Ma ci sta davvero a cuore la nostra vita sociale? Perché, in effetti, la macchina economica che attanaglia la riproduzione complessiva della vita sociale – stretta com’è tra l’imminenza della catastrofe ecologica e la diffusa precarietà delle condizioni materiali dell’esistenza – è di una tale violenza, di una tale dismisura che il singolo individuo, nel tentativo di guadagnare un posto in questo mondo, finisce per “perdere l’anima”, quell’anima collettiva che fa(ceva) della speranza di dare forma a nuove regole della convivenza la misura di un progetto politico.
Cos’è che impedisce di “scendere in piazza”, di mobilitare le energie individuali per “cambiare il mondo”? Il grande mutamento di scala generato dalla tecnologia digitale che, con l’entrata del linguaggio simbolico fin dentro la sfera della produzione, è ormai l’interfaccia permanente tra l’intera esistenza di un individuo e i vari mondi della sua vita sociale, sembra produrre effetti paradossali – e proprio su questioni di rilevanza politica, ad ascoltare i giovani presenti a tavola.
Qual è infatti l’incidenza della tecnologia digitale, sussunta a un uso capitalistico (quello delle grandi piattaforme), sull’esperienza del “sentirsi insieme”, sulla modalità della convivenza?
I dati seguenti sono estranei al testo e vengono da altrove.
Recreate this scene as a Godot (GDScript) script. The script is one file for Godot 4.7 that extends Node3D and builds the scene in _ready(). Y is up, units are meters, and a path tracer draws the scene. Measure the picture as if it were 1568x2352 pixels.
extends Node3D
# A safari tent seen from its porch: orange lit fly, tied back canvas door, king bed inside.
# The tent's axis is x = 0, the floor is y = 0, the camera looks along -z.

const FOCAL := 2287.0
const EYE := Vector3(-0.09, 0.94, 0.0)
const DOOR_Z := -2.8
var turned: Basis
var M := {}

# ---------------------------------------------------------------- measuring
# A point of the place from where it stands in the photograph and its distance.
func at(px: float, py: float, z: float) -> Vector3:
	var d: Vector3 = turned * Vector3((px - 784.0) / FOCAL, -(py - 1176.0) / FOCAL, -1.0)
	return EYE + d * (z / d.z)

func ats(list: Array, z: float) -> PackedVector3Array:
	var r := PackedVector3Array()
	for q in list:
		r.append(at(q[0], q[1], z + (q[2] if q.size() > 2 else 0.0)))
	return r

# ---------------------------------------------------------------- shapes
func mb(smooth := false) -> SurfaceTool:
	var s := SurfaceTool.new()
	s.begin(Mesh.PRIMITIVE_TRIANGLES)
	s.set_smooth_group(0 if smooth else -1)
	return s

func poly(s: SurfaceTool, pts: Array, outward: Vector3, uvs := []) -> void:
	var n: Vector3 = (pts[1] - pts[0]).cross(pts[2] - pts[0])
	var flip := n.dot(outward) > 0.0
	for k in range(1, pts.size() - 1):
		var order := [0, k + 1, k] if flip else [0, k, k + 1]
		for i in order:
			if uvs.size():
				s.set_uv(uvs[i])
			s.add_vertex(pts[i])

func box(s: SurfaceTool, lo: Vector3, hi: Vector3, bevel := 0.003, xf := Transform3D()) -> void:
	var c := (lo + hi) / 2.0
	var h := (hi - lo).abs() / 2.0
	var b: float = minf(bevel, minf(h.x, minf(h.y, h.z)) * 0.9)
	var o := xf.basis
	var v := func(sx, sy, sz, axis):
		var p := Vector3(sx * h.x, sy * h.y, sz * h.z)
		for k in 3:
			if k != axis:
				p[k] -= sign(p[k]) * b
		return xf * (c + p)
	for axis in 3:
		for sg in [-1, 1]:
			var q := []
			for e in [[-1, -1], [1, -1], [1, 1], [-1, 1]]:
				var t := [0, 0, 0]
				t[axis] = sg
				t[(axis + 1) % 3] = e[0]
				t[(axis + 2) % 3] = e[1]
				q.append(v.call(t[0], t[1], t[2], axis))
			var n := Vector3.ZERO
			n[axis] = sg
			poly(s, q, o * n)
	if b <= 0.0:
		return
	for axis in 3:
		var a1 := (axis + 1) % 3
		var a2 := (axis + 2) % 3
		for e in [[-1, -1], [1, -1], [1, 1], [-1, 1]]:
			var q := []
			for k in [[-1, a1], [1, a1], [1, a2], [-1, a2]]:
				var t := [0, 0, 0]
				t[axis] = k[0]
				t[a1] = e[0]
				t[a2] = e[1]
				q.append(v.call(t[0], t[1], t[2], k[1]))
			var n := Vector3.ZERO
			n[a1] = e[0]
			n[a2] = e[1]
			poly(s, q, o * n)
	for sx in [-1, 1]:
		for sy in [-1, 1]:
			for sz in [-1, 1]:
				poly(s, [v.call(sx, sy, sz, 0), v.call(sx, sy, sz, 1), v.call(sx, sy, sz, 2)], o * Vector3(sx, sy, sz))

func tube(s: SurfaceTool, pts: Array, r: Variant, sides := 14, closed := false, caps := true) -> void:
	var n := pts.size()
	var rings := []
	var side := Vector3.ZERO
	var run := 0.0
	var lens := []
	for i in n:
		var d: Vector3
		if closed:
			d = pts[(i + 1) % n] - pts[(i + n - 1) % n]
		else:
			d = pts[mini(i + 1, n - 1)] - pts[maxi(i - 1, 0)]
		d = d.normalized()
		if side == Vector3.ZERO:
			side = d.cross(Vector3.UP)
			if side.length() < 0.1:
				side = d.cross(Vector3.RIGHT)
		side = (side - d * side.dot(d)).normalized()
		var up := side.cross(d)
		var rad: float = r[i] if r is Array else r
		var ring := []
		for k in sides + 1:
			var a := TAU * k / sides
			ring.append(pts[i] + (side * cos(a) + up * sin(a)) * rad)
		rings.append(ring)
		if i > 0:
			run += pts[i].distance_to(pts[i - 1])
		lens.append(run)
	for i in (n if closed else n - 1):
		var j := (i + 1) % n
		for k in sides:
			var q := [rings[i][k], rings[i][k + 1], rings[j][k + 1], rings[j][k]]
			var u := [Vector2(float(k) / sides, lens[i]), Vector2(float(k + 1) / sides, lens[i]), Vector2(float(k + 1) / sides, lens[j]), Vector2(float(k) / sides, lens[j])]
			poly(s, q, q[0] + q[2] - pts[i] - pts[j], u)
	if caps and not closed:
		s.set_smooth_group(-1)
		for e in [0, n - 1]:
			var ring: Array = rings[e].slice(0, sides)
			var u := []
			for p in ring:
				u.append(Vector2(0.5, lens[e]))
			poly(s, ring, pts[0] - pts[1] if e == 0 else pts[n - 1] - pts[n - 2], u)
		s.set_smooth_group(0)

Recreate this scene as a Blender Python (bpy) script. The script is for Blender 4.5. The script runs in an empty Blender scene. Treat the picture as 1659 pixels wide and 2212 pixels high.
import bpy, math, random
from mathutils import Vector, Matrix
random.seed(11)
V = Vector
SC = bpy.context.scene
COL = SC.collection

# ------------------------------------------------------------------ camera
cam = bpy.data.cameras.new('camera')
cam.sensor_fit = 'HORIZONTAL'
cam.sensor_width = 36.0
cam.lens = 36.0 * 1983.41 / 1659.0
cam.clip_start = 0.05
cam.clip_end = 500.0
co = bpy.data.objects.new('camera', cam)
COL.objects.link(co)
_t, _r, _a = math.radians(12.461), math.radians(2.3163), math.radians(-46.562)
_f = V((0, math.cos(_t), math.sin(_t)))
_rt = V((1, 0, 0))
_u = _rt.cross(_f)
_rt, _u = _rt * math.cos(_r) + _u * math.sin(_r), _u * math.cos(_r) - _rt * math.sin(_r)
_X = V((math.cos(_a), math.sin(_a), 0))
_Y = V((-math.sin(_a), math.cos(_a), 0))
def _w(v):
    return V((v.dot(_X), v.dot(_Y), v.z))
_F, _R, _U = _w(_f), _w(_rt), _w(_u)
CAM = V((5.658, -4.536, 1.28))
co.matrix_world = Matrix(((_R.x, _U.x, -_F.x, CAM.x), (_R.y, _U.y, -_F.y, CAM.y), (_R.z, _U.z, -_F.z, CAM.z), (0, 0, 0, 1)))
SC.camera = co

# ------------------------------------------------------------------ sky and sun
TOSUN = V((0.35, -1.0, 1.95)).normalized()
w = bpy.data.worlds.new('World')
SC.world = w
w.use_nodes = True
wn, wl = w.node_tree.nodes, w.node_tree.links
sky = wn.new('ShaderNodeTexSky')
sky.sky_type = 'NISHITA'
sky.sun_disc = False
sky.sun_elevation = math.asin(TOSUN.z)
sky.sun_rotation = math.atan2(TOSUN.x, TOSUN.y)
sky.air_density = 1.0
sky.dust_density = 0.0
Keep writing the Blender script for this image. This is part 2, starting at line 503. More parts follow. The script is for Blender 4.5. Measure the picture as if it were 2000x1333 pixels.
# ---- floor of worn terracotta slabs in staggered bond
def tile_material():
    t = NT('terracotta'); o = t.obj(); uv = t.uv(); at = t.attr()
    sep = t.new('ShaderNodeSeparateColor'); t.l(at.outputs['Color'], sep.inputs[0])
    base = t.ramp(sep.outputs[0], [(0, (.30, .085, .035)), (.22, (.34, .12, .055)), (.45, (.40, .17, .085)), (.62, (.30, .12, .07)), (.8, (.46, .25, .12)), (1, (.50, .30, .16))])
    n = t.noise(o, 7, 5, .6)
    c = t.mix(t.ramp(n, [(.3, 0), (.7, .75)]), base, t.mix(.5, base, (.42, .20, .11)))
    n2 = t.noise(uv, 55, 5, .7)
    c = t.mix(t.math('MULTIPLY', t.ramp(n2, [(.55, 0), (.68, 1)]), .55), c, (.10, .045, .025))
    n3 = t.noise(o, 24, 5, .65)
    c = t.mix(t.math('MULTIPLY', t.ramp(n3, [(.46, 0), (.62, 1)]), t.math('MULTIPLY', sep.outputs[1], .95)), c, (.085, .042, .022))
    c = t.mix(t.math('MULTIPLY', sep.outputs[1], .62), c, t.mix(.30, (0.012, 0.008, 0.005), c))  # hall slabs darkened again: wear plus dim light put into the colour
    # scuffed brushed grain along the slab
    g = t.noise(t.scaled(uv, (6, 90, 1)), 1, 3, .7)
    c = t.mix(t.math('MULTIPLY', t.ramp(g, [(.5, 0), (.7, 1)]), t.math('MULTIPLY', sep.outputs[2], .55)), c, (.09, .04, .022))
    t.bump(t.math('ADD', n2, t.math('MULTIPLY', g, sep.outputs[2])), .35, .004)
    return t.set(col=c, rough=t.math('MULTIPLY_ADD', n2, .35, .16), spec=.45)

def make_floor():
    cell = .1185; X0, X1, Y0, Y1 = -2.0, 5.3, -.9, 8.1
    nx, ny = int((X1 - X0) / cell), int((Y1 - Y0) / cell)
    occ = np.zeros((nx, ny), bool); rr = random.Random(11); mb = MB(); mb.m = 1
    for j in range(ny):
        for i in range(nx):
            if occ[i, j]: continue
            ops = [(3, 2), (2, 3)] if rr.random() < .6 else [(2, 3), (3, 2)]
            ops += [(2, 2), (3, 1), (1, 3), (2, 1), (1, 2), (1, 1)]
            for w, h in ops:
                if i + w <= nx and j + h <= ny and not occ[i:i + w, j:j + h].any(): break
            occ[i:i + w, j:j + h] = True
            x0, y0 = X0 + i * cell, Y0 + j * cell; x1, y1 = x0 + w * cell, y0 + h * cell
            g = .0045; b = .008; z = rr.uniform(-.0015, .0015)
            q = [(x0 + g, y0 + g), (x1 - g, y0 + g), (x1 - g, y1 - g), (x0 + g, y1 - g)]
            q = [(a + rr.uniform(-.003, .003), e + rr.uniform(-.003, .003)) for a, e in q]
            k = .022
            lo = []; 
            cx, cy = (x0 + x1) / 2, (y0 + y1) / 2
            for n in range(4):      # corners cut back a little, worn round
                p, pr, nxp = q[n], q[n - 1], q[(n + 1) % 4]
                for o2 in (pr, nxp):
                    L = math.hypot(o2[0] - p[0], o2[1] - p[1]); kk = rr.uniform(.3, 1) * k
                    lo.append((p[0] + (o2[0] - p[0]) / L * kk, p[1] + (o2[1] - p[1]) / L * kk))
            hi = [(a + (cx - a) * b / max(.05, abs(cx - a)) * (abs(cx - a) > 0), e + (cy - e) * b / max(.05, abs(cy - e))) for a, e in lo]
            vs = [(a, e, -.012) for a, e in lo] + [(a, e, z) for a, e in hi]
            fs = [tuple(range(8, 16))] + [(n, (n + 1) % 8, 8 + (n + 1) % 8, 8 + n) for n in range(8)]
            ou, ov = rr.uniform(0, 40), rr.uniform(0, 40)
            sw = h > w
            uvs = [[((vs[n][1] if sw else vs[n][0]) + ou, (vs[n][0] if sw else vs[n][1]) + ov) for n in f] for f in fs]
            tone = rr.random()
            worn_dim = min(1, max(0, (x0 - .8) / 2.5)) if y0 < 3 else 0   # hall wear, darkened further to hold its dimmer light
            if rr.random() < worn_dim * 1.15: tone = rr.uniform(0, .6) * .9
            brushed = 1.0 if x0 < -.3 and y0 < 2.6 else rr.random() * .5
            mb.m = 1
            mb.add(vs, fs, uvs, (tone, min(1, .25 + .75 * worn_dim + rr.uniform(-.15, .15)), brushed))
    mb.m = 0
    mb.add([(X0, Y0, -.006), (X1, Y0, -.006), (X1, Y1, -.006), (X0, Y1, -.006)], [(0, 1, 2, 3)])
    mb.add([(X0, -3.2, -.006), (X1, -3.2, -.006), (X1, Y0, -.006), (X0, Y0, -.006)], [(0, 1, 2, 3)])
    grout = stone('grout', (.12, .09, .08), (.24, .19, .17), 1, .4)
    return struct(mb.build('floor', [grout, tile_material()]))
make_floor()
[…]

Qual è l’impatto sulla vita psichica e la condotta dell’esistenza individuale di quel senso di pervasiva socialità – la connettività, la visibilità mediatica –, che sembra invece rovesciarsi nella promozione individualista di sé, nel “marketing del sé” e nella ricerca della performance, della prestazione competitiva?
Ha ragione Valeria Palumbo, il problema è il “collante da trovare”, il “problema comune che unisce”. Anzi, di comune, al momento, sembra esserci solo la disconnessione, il venir meno del riferimento alla realtà materiale dello sfruttamento del lavoro e dell’estrazione di valore, la produzione di ricchezza economica, sulla base della sua esistenza. L’attuale “messa in discussione” dell’esistente, mentre tende ad attribuire un’impronta politica ad ogni aspetto della vita e della cultura, finisce per accettare, di fatto, la totale perdita di senso sociale e politico, quasi fosse un habitat naturale, di quel rapporto – fondamentale per guadagnarsi da vivere – che è alla base della riproduzione capitalistica della società. È la questione del lavoro salariato, come garanzia minima per la sopravvivenza – se non lavori (a quella condizione) non mangi.
La radicalità politica di alcune mobilitazioni – come quelle per l’affermazione delle “identità”, privilegiate o subalterne, poco importa – la cui ricerca di legittimazione è in prevalenza di tipo simbolico, etico-culturale, non sembra implicare più una richiesta di trasformazione materiale del sistema economico. Alla richiesta rivoluzionaria degli anni ’70 di «sganciare» l’attività lavorativa collettiva, e la vita comune stessa, dalla sua “messa a valore” capitalistica, si è sostituita la richiesta gratificante della visibilità sociale, il riconoscimento simbolico della vita individuale.
Come allora ridisegnare lo spazio politico di ciò che è possibile in fatto di riproduzione della società? Gianfranco Pancino invita a guardare alle lotte territoriali dei movimenti politici per la giustizia ecologica.